The San Diego reader, apparently feeling its oats, has begun reviewing various church services using a "star rating." With churches, one star is "good," two is "very good," three "excellent" and four gets you "extraordinary."

The week I was there, the church falling under the paper's critical gaze was the North Park Baptist Church.

The delivery of the sermon won the church three stars, though congregational music could muster only a "good." The fact there were "no snacks" didn't help.

Despite the paper's attempt not to judge churches harshly, many wonder if a newspaper should be judging them at all. More than a few people are bound to be annoyed and even offended.

But I suspect most believers will simply be amused by it all.

The newspaper reviews show us consumers out shopping for God. But believers realized long ago that God is the consumer. He's out shopping for us.

When you venture onto God's turf, you don't get to be the wolf.

You're the rabbit.

There's a scene in the first Rambo movie that has stayed with me. Rambo flies into a righteous rage and flees into the wilderness, and the portly sheriff rounds up a bunch of weekend warriors to go after him. After Rambo does in a couple of hunting dogs and scares the daylights out of a few deputies, one member of the posse turns to another and says, "We aren't hunting him. He's hunting us!"

I think that same moment of truth happens in the lives of believers.

Few conversion stories play out as a lost soul shopping around until he finds a nice fit. Most are rather harrowing tales.

I think of the Francis Thompson poem, where Thompson is pursued through the sky by the howling "hound of heaven." When he finally turns to face his fate, he finds out the hound is really Jesus Christ.

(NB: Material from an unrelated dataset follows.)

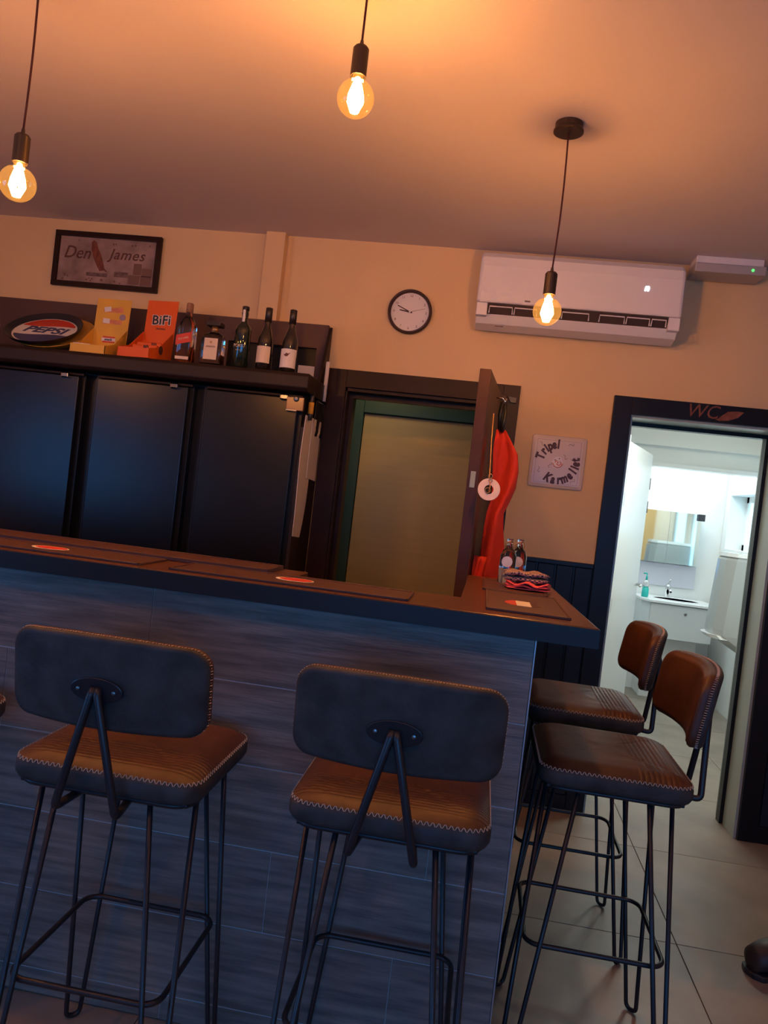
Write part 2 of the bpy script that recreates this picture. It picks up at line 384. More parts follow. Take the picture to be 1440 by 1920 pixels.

C.S. Lewis talks of being brought into Christianity "kicking and screaming" — looking for any door or window for an exit.

From the Sacred Grove to the Garden of Gethsemane, followers often go from feelings of fear and dread to feelings of rescue.

The Aztecs believed God was a plumed serpent — a snake with fangs.

God still plays that role at times. But instead of poison, his prey find themselves "shot full of love" (to borrow Bod Dylan's line about Christian conversion). Instead of venom, they feel their veins fill with sweetness, peace, strength and energy.

Getting "stalked" and "taken" by God can lead to firmer footing in life, stronger family bonds, a clearer sense of self, lasting relationships and a sense of purpose.

It's a process that doesn't easily lend itself to selecting a "two star" church over a "one star" church based on a newspaper review, nor do "snacks" enter into the equation.

In fact, it's really not something that can be rated with a row of stars at all.

It's more akin to a moment that makes you feel one with the stars — all of them.